Tuesday, July 15, 2014

CONSTRUCTIVE CHAOS




         Creative destruction, constructive chaos! Are there any more chilling concepts when related to organizations and countries? 

        It has been reported that those terms were applied to the Middle East as policy to reorganize the borders of Syria, Iraq, Turkey and most other countries in the region.  A web site called the Centre for Research on Globalization has posted a piece authored by Mahdi Darius Nazemroaya says, in part, (click on the name to go to his page)

“The “New Middle East” project was introduced publicly by Washington and Tel Aviv with the expectation that Lebanon would be the pressure point for realigning the whole Middle East and thereby unleashing the forces of “constructive chaos.” This “constructive chaos” –which generates conditions of violence and warfare throughout the region– would in turn be used so that the United States, Britain, and Israel could redraw the map of the Middle East in accordance with their geo-strategic needs and objectives.”

        Is this a conspiracy theory being promoted by an agency with its own agenda? 

       The project was documented in 2006 under the Bush administration and promoted by Secretary of State Condoleezza Rice as the New Middle East project. A map of the future region was prepared by Lieutenant-Colonel Ralph Peters and published in the Armed Forces Journal in June 2006, Peters is a retired colonel of the U.S. National War Academy. The map can be seen on the New Middle East web page along with the rest of the information referenced in this blog.

       It reads like a terrible fantasy novel where horrible people in high places play with human lives like chess pieces. Women, children, men and boys are expendable to these people and suffering means nothing to them since they are safe in ivory towers in London, Washington, Moscow and who knows where else. They are playing the Great Game of Empire that goes back to the 1800’s when Britain and Russia fought for supremacy in the same region.

        Okay, maybe this web page is provocative intended to antagonize Israel, America and Great Britain. I am probably naive to think that a project like this is not current and active policy of these nations.

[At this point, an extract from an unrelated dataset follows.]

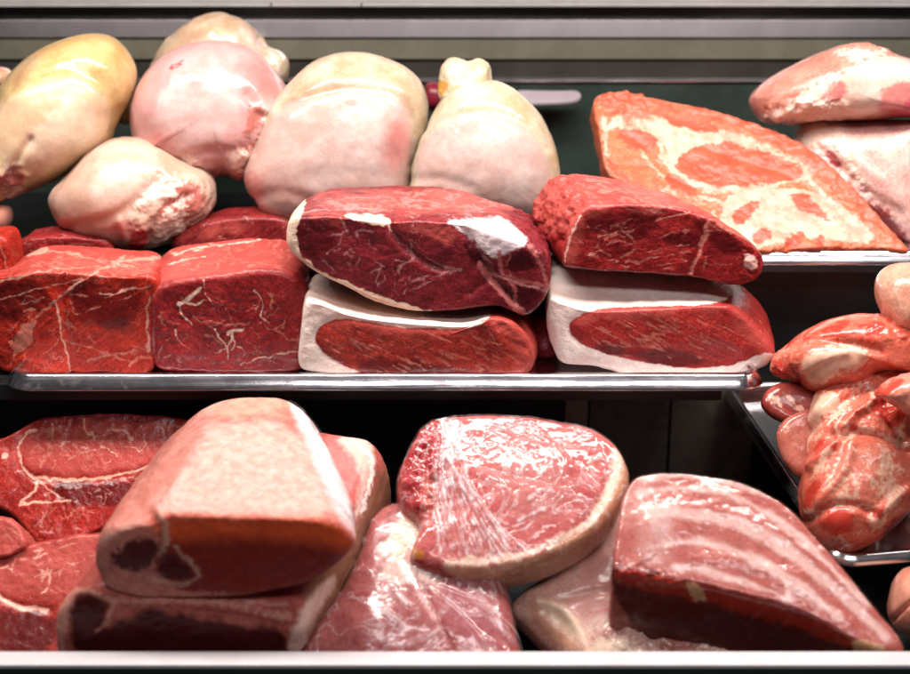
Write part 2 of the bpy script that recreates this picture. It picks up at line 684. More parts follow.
def box(name, x0, x1, y0, y1, z0, z1, mat, parent=None, bev=.002, kind=None):
    me, c = box_mesh(name, x0, x1, y0, y1, z0, z1, bev)
    o = new_obj(name, me, parent, mat)
    o.location = Vector(c) - (parent.location if parent is not None else Vector())
    if kind: o['kind'] = kind
    return o


def round_rect(w, d, r, k=14):
    pts = []
    for cx, cy, a0 in ((w / 2 - r, d / 2 - r, 0), (-w / 2 + r, d / 2 - r, 90), (-w / 2 + r, -d / 2 + r, 180), (w / 2 - r, -d / 2 + r, 270)):
        for i in range(k + 1):
            a = math.radians(a0 + 90 * i / k)
            pts.append((cx + r * math.cos(a), cy + r * math.sin(a), math.cos(a), math.sin(a)))
    return np.array(pts)


def tray(name, w, d, r, rim, depth, mat, label, loc, rot=(0, 0, 0), group=None, skirt=.017):
    """a pressed tray: floor, sloping wall, flat flange and a rolled lip. Origin at the floor's centre"""
    root = bpy.data.objects.new(name, None)
    COL.objects.link(root)
    root.location = loc
    root.rotation_euler = rot
    tag(root, label, 'tray', group)
    base = round_rect(w, d, r)
    N = len(base)

    def sweep(prof, pname, closed=False):
        rings = []
        for o, z in prof:
            rings.append(np.stack([base[:, 0] + base[:, 2] * o, base[:, 1] + base[:, 3] * o, np.full(N, z)], 1))
        V = np.concatenate(rings)
        i = np.arange(N); j = (i + 1) % N
        fs = []
        R = len(prof)
        for q in range(R if closed else R - 1):
            a, b = q * N, ((q + 1) % R) * N
            fs.append(np.stack([a + i, a + j, b + j, b + i], 1))
        me = raw_mesh(pname, V, [np.concatenate(fs)], True)
        return me
    # rolled lip: thick closed section hanging outside the flange
    lip = []
    R_ = .0022
    for k in range(7):
        a = math.pi / 2 * (k / 6) - math.pi / 2
        lip.append((rim - R_ + R_ * math.cos(a), depth - skirt + R_ * math.sin(a)))
    for k in range(1, 8):
        q = k / 8
        lip.append((rim - q * rim * .62 + .0012 * math.sin(q * math.pi), depth - skirt + (skirt - .001) * q))
    lip.append((rim * .36, depth - .0002))
    lip += [(rim * .2, depth - .0012), (0, depth - .001), (-.004, depth - .006), (-.007, .004), (-.012, 0.0015)]
    prof_out = [(-.012, 0.0), (-.0085, .003), (-.0055, depth - .008), (-.001, depth - .0035), (rim * .3, depth - .0024), (rim * .5, depth - .0035), (rim * .55, depth - skirt)]
    prof = prof_out + lip[0:]
    me = sweep(prof, 'rim', True)
    new_obj('rim', me, root, mat)
    V = [(x + nx * -.0125, y + ny * -.0125, .0016) for x, y, nx, ny in base]
    V2 = [(x + nx * -.0125, y + ny * -.0125, .0001) for x, y, nx, ny in base]
    me = bpy.data.meshes.new('pan')
    me.from_pydata(V + V2, [], [list(range(N)), list(range(2 * N - 1, N - 1, -1))] + [[i, N + i, N + (i + 1) % N, (i + 1) % N] for i in range(N)])
    new_obj('pan', me, root, mat)
    return root
# ------------------------------------------------------------------ heights
FLOOR, SHELF, BACK = -.215, .035, .135

# ------------------------------------------------------------------ the case (setting)
black = metal_mat('black_panel', (.010, .011, .012), .4, .0, var=.4)
riser_p = metal_mat('riser_sheet', (.16, .145, .12), .3, .2, var=.5, brush=(1, 1, .05), sc=40)
riser_m = metal_mat('riser_panel', (.012, .012, .012), .3, .2, var=.45, brush=(1, 1, .05), sc=40)
riser_l = metal_mat('riser_panel_pale', (.34, .30, .26), .3, .3, var=.35, brush=(1, 1, .05), sc=40)  # paler than the riser sheets beside it
steel = metal_mat('steel', (.80, .76, .80), .17, stain=.4)
rail_m = metal_mat('rail_paint', (.60, .57, .59), .35, .1, var=.08)
rail_d = metal_mat('rail_dark', (.012, .024, .026), .4, .0)
top_m = metal_mat('top_rail_grey', (.36, .34, .33), .35, .2)
teal = metal_mat('dark_glass', (.030, .044, .037), .10, .0, var=.3, bump=.03)
band_l = metal_mat('band_bright', (.34, .31, .32), .25, .95, var=.10, bump=0, sc=20, rv=.08)
band_o = metal_mat('band_olive', (.16, .15, .11), .36, .5, var=.2, bump=0, sc=20, rv=.1)
band_k = metal_mat('band_dark', (.055, .050, .045), .3, .4, var=.3, bump=0, sc=20, rv=.1)

box('shelf', .475, .93, .17, .425, FLOOR + .001, -.135, black, kind='structure')
box('floor', -1.1, 1.1, -.30, .52, FLOOR - .02, FLOOR, black, kind='structure')
box('back_wall', -1.1, 1.1, .44, .46, FLOOR + .001, BACK - .013, black, kind='structure')
for x0, x1, m in ((.155, .186, riser_l), (.190, .30, riser_p), (.304, .42, riser_p)):
    box('back_wall', x0, x1, .436, .4395, FLOOR + .002, SHELF - .03, m, bev=.0008, kind='structure')
box('shelf', -1.1, 1.1, .405, .905, BACK - .012, BACK, black, kind='structure')
box('shelf', -1.1, .33, .225, .4395, SHELF - .026, SHELF - .004, black, kind='structure')

# front rail of the case
fr = tag(bpy.data.objects.new('front_rail', None), 'white enamelled front rail with a dark lower face along the bottom edge of the case', 'rail')
COL.objects.link(fr); fr.location = (0, -.147, -.135)
box('rail_cap', -1.1, 1.1, -.165, -.139, -.1315, -.127, rail_m, fr, .001)
box('rail_base', -1.1, 1.1, -.1635, -.1405, -.234, -.1320, rail_d, fr, .001)

# back of the case: bands of sheet metal above a dark glass panel
bk = tag(bpy.data.objects.new('back_panel', None), 'metal back panel of the case in blurred grey bands above dark glass', 'panel')
COL.objects.link(bk); bk.location = (0, .86, .135)
yb = .85
box('top_slot', -1.1, 1.1, yb + .02, yb + .03, .412, .434, black, bk, 0)


def band(name, z0, z1, m, tilt, y0=yb):
    o = box(name, -1.1, 1.1, y0, y0 + .008, z0, z1, m, bk, .001)
    o.rotation_euler.x = math.radians(tilt)
    return o


band('bright_band', .385, .4125, band_l, -13)
band('olive_band', .352, .3845, band_o, -6)
band('dark_band', .3205, .3515, band_k, 0, yb + .004)
box('trim_strip', -1.1, 1.1, yb - .004, yb + .004, .3155, .3195, steel, bk, .001)
box('glass_panel', -1.1, 1.1, yb, yb + .006, .136, .315, teal, bk, .001)
tr = tag(bpy.data.objects.new('top_rail', None), 'thin bright steel rail with joints along the top of the case back', 'rail')
COL.objects.link(tr); tr.location = (0, .85, .44)
box('rail_lip', -1.1, 1.1, yb - .010, yb + .012, .4400, .470, top_m, tr, .001)
for a, b in ((-1.1, -.288), (-.286, -.147), (-.145, 1.1)):
    box('rail_section', a, b, yb - .012, yb + .012, .4345, .4395, top_m, tr, .001)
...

It just doesn’t seem real BUT considering what is going on now, 2014, with the war in Syria, the conquest by ISIS and the disintegration of Iraq, possible breakup of Afghanistan, the Taliban in Pakistan, Hamas, Muslim Brotherhood in Egypt and all the killing and brutality it seems the region is in chaos, constructive or not. 

       Is chaos leading to the “creative destruction” of the region as envisioned by powerful people in 2006? Is the grand plan proceeding on the backs of innocent Arabs and all people who live in the region?

       You can decide after you look at whatever evidence you find and believe. I believe there are forces that I don’t know or understand at work although they may not originate from the sources Mr. Nazemroaya has identified.


Thursday, April 24, 2014

A Serious Warning from a World Leader



Tony Blair, the Former British Prime Minister, delivered a keynote speech at Bloomberg HQ in London entitled 'Why the Middle East Still Matters.' In it he described radical Islam as the greatest threat facing the world today.



The Full Text of Tony Blair's speech

            Blair said “However the Middle East matters. What is presently happening there, still represents the biggest threat to global security of the early 21st C. The region, including the wider area outside its conventional boundary – Pakistan, Afghanistan to the east and North Africa to the west – is in turmoil with no end in sight to the upheaval and any number of potential outcomes from the mildly optimistic to catastrophe.

            At the root of the crisis lies a radicalised and politicised view of Islam, an ideology that distorts and warps Islam’s true message. The threat of this radical Islam is not abating. It is growing. It is spreading across the world. It is de-stabilising communities and even nations. It is undermining the possibility of peaceful co-existence in an era of globalisation. And in the face of this threat we seem curiously reluctant to acknowledge it and powerless to counter it effectively.

           But I assert it nonetheless. I do so because underneath the turmoil and revolution of the past years is one very clear and unambiguous struggle: between those with a modern view of the Middle East, one of pluralistic societies and open economies, where the attitudes and patterns of globalisation are embraced; and, on the other side, those who want to impose an ideology born out of a belief that there is one proper religion and one proper view of it, and that this view should, exclusively, determine the nature of society and the political economy. We might call this latter perspective an ‘Islamist’ view, though one of the frustrating things about this debate is the inadequacy of the terminology and the tendency for any short hand to be capable of misinterpretation, so that you can appear to elide those who support the Islamist ideology with all Muslims.”

             He urged the West and indeed the entire world, to unite against the ideology Islamic extremism. Blair outlined potential foreign policy options for the West vis-a-vis various Middle Eastern countries in order to combat Islamists and to support religiously open and tolerant elements.

            Perhaps this statement by Blair sums up the message of his keynote speech best: "When we consider the defining challenges of our time, surely this one should be up there along with the challenge of the environment or economic instability."

           Former Foreign Office Minister Denis MacShane compared the speech to Churchill's 1946 Iron Curtain address.

Addendum 



           After I posted Mr. Blair’s speech I began to wonder if he was proposing dictators like President Bashar al-Assad of Syria and Abdel-Fattah el-Sissi of Egypt are leaders the west should support. King Abdullah of Saudi Arabia is a dictator where personal freedom is not valued highly particularly for women. Most leaders of Muslim countries, even though not considered to be Islamist states, are not models that western Christian countries want to emulate. Pakistan is particularly anti “the west” is practice although pretending to be an ally of the United States. 

          There is little doubt that Islamists wish to replace western democracy with a Caliphate based on sharia law and Muslim fundamentalism. If Mr. Blaire is warning us of the impending danger then I support him.